— Instructions to follow —
Every line from the one holding "Write the bpy" through the one holding "BW.translation = Vector((0, 0, 0.15))" should be returned exactly, both included; the pictures should not.

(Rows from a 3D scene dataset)
[START]

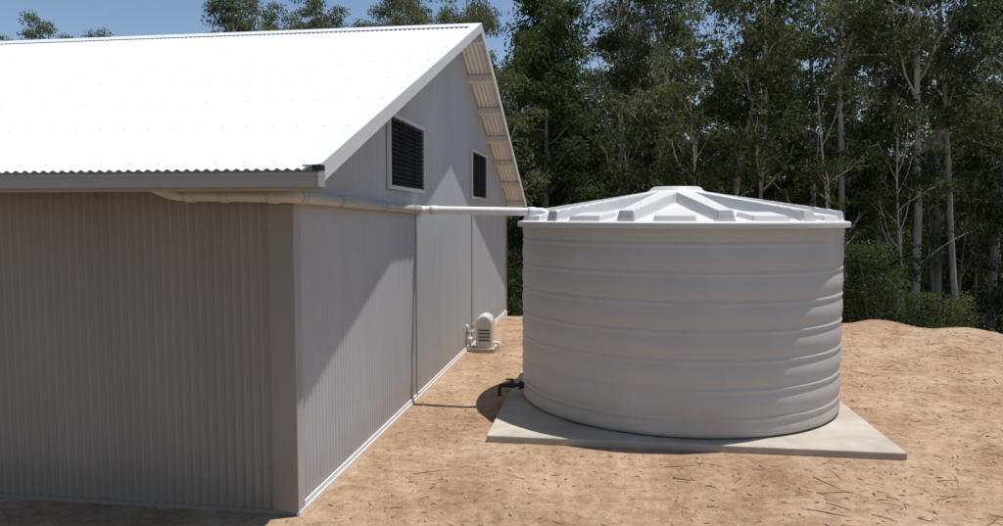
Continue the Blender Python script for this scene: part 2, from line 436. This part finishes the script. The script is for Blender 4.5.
mb=MB(); mb.tube([(px-.2,py-.05,.36),(px-.2,py-.05,.43)],.012,8); mb.box(px-.25,px-.15,py-.06,py-.04,.43,.445); mb.tube([(px-.27,py-.1,.33),(px-.27,py-.16,.33)],.03,10)
mb.obj('pump_valve',M_brass,pump)

# ------------------------------------------------------------------ ground debris
def inpad(x,y):
    if x<-2.33 and y>5.3: return False
    if -1.28<x<3.14 and 7.44<y<11.86: return False
    return padd(np.array(x),np.array(y))<1
def gz(x,y): 
    z=float(terr(x,y))
    if x>-2.3: z+=noise.fractal(Vector((x*1.5,y*1.5,0)),1.0,2.1,4)*.018
    return z
V=[];F=[]
oct_=np.array([(1,0,0),(-1,0,0),(0,1,0),(0,-1,0),(0,0,1),(0,0,-1)],float)
of=[(0,2,4),(2,1,4),(1,3,4),(3,0,4),(2,0,5),(1,2,5),(3,1,5),(0,3,5)]
cnt=0
while cnt<5200:
    x=random.uniform(-3,10); y=4+random.random()**1.3*15
    if not inpad(x,y): continue
    cnt+=1; s=random.choice([.004,.005,.006,.006,.008,.011,.016,.02]); z=gz(x,y)
    P=oct_*np.array([s*random.uniform(.8,1.5),s*random.uniform(.8,1.5),s*random.uniform(.5,.9)])+rng.normal(0,s*.15,(6,3))
    a=random.random()*6.28; c_,s_=math.cos(a),math.sin(a)
    P=np.stack([P[:,0]*c_-P[:,1]*s_+x,P[:,0]*s_+P[:,1]*c_+y,P[:,2]+z+s*.2],1)
    b0=len(V); V+=list(map(tuple,P)); F+=[tuple(b0+i for i in f) for f in of]
M_peb=mat('pebble',(.50,.38,.27),rough=.9,color2=(.26,.18,.12),vscale=4)
mesh_obj('gravel',V,F,M_peb)
mb=MB(); cnt=0
centres=[(1.9,6.6),(3.2,6.3),(4.4,7.4),(5.2,8.8),(4.6,6.1),(1.0,6.9),(6.0,10.5),(2.6,5.8),(6.5,13),(4.8,12)]
while cnt<460:
    if random.random()<.35:
        cc=random.choice(centres); x=random.gauss(cc[0],.8); y=random.gauss(cc[1],.55)
    else:
        x=random.uniform(-2.2,10); y=4.4+random.random()**1.1*13.5
        if x<1 and random.random()<.55: continue
    if not inpad(x,y) or not inpad(x-.3,y) or not inpad(x,y+.3) or not inpad(x+.3,y): continue
    cnt+=1; l=random.choice([.04,.05,.06,.07,.1,.14,.2,.32]); a=random.gauss(.2,.9)
    pts=[]; n=4; cx,cy=x,y; aa=a
    for i in range(n):
        pts.append((cx,cy,gz(cx,cy)+.004)); aa+=random.uniform(-.25,.25); cx+=math.cos(aa)*l/3; cy+=math.sin(aa)*l/3
    r0=random.uniform(.0022,.0055)*(1+l)
    mb.tube(pts,[r0,r0*.9,r0*.7,r0*.3],5)
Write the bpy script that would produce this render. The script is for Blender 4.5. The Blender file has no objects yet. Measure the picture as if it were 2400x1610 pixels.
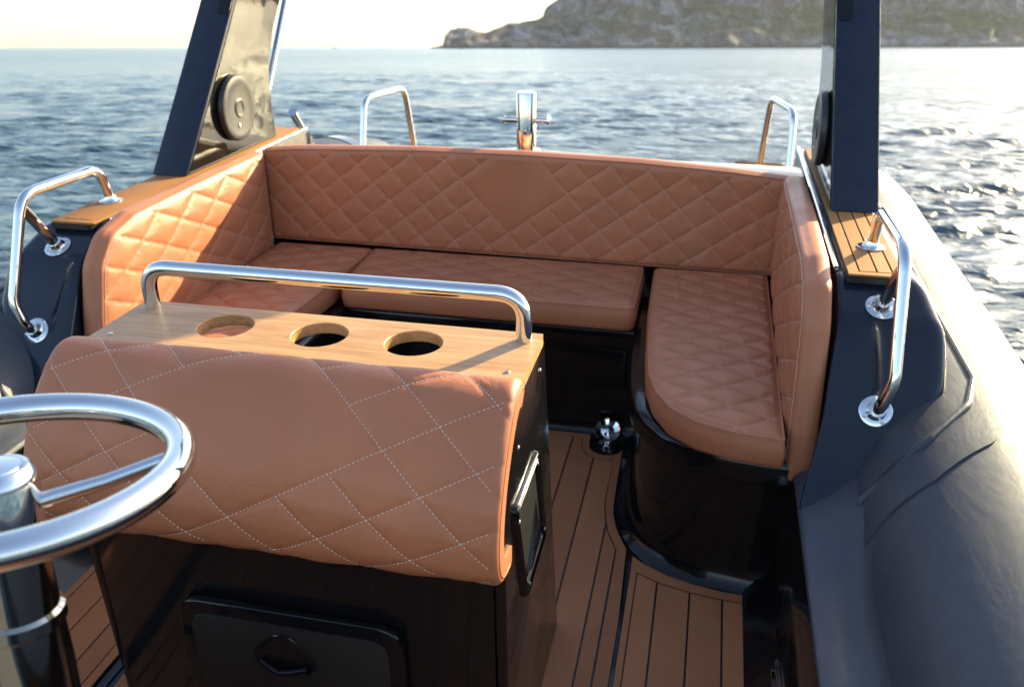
import bpy, bmesh, math, random
import numpy as np
from mathutils import Matrix, Vector, noise
from mathutils.geometry import delaunay_2d_cdt

scene = bpy.context.scene
COL = scene.collection
R_ = math.radians

# ----------------------------------------------------------------------------
# The boat is built in its own frame (x to starboard of the picture, y aft,
# z up from the cockpit floor) and floats slightly bow-down on a level sea.
# ----------------------------------------------------------------------------
UP = Vector((-0.019, 0.110, 0.9937)).normalized()          # true vertical, in the boat frame
EX = (Vector((1, 0, 0)) - UP * UP.x).normalized()
EY = UP.cross(EX)
BW = Matrix((EX, EY, UP)).to_4x4()
BW.translation = Vector((0, 0, 0.15))                      # floor height above the sea

# ---- camera -----------------------------------------------------------------
cam_d = bpy.data.cameras.new('camera')
cam = bpy.data.objects.new('camera', cam_d)
COL.objects.link(cam)
CR = Matrix(((0.9756, -0.0860, 0.2020), (0.2196, 0.4160, -0.8825), (-0.0081, 0.9053, 0.4246)))
q = CR.to_quaternion()
q.normalize()
cam.matrix_world = BW @ (Matrix.Translation((0.72, 0.0, 1.66)) @ q.to_matrix().to_4x4())
cam_d.sensor_fit = 'HORIZONTAL'
cam_d.sensor_width = 36.0
cam_d.lens = 36.0 * 2050 / 2400
cam_d.clip_start = 0.05
cam_d.clip_end = 60000
cam_d.dof.use_dof = True
cam_d.dof.focus_distance = 1.75
cam_d.dof.aperture_fstop = 4.5
scene.camera = cam

# ---- sky and sun --------------------------------------------------------------
SUN_B = Vector((0.552 * 0.9427, 0.834 * 0.9427, 0.3338))   # towards the sun, boat frame
SUN_W = (BW.to_3x3() @ SUN_B).normalized()
sun_el = math.asin(SUN_W.z)
sun_rot = math.atan2(SUN_W.x, SUN_W.y)
world = bpy.data.worlds.new('World')
scene.world = world
world.use_nodes = True
wn = world.node_tree
sky = wn.nodes.new('ShaderNodeTexSky')
sky.sky_type = 'NISHITA'
sky.sun_disc = False
sky.sun_elevation = sun_el
sky.sun_rotation = sun_rot
sky.air_density = 1.05
sky.dust_density = 1.5
sky.ozone_density = 1.0
wn.links.new(sky.outputs[0], wn.nodes['Background'].inputs[0])
wn.nodes['Background'].inputs[1].default_value = 0.125

sl = bpy.data.lights.new('sun', 'SUN')
sl.energy = 5.0
sl.angle = R_(0.6)
sl.color = (1.0, 0.86, 0.50)
so = bpy.data.objects.new('sun', sl)
COL.objects.link(so)
so.rotation_euler = SUN_W.to_track_quat('Z', 'Y').to_euler()
so.location = (20, 30, 25)

scene.view_settings.view_transform = 'Standard'
scene.view_settings.look = 'None'
scene.view_settings.exposure = 1.55
scene.view_settings.gamma = 1.0
scene.view_settings.use_curve_mapping = False
scene.render.engine = 'CYCLES'
scene.cycles.use_denoising = True
scene.cycles.max_bounces = 8
scene.cycles.sample_clamp_indirect = 6.0

# ----------------------------------------------------------------------------
# materials
# ----------------------------------------------------------------------------
def mat(name, col, rough=0.5, metal=0.0, spec=0.5, coat=0.0, ior=None):
    m = bpy.data.materials.new(name)
    m.use_nodes = True
    b = m.node_tree.nodes['Principled BSDF']
    b.inputs['Base Color'].default_value = (*col, 1)
    b.inputs['Roughness'].default_value = rough
    b.inputs['Metallic'].default_value = metal
    b.inputs['Specular IOR Level'].default_value = spec
    b.inputs['Coat Weight'].default_value = coat
    if ior:
        b.inputs['IOR'].default_value = ior
    return m

class N:
    """small helper for node graphs"""
    def __init__(self, m):
        self.t = m.node_tree
        self.b = self.t.nodes['Principled BSDF']
    def n(self, typ, **kw):
        nd = self.t.nodes.new(typ)
        for k, v in kw.items():
            if k.startswith('_'):
                setattr(nd, k[1:], v)
            else:
                nd.inputs[k.replace('__', ' ')].default_value = v
        return nd
    def l(self, a, b):
        self.t.links.new(a, b)
    def coord(self, scale=(1, 1, 1), loc=(0, 0, 0), kind='Object', rot=(0, 0, 0)):
        tc = self.n('ShaderNodeTexCoord')
        mp = self.n('ShaderNodeMapping')
        mp.inputs['Scale'].default_value = scale
        mp.inputs['Location'].default_value = loc
        mp.inputs['Rotation'].default_value = rot
        self.l(tc.outputs[kind], mp.inputs['Vector'])
        return mp.outputs[0]
    def noise(self, vec, scale, detail=4, rough=0.5, dist=0.0):
        nd = self.n('ShaderNodeTexNoise', Scale=scale, Detail=detail, Roughness=rough, Distortion=dist)
        self.l(vec, nd.inputs['Vector'])
        return nd.outputs['Fac']
    def ramp(self, fac, stops):
        r = self.n('ShaderNodeValToRGB')
        e = r.color_ramp.elements
        while len(e) < len(stops):
            e.new(0.5)
        for k, (p, c) in enumerate(stops):
            e[k].position = p
            e[k].color = (*c, 1) if len(c) == 3 else c
        self.l(fac, r.inputs['Fac'])
        return r.outputs['Color']
    def maprange(self, fac, a, b, c, d):
        r = self.n('ShaderNodeMapRange')
        for i, v in enumerate((a, b, c, d)):
            r.inputs[i + 1].default_value = v
        self.l(fac, r.inputs[0])
        return r.outputs[0]
    def math(self, op, a, b):
        r = self.n('ShaderNodeMath', _operation=op)
        for i, v in enumerate((a, b)):
            if isinstance(v, (int, float)):
                r.inputs[i].default_value = v
            else:
                self.l(v, r.inputs[i])
        return r.outputs[0]
    def mix(self, fac, a, b):
        r = self.n('ShaderNodeMix', _data_type='RGBA')
        for sock, v in ((r.inputs[0], fac), (r.inputs[6], a), (r.inputs[7], b)):
            if isinstance(v, (int, float)):
                sock.default_value = v
            elif isinstance(v, tuple):
                sock.default_value = (*v, 1)
            else:
                self.l(v, sock)
        return r.outputs[2]
    def bump(self, h, strength, dist):
        b = self.n('ShaderNodeBump', Strength=strength, Distance=dist)
        self.l(h, b.inputs['Height'])
        self.l(b.outputs[0], self.b.inputs['Normal'])
        return b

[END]

— Solution —
Write the bpy script that would produce this render. The script is for Blender 4.5. The Blender file has no objects yet. Measure the picture as if it were 2400x1610 pixels.
import bpy, bmesh, math, random
import numpy as np
from mathutils import Matrix, Vector, noise
from mathutils.geometry import delaunay_2d_cdt

scene = bpy.context.scene
COL = scene.collection
R_ = math.radians

# ----------------------------------------------------------------------------
# The boat is built in its own frame (x to starboard of the picture, y aft,
# z up from the cockpit floor) and floats slightly bow-down on a level sea.
# ----------------------------------------------------------------------------
UP = Vector((-0.019, 0.110, 0.9937)).normalized()          # true vertical, in the boat frame
EX = (Vector((1, 0, 0)) - UP * UP.x).normalized()
EY = UP.cross(EX)
BW = Matrix((EX, EY, UP)).to_4x4()
BW.translation = Vector((0, 0, 0.15))                      # floor height above the sea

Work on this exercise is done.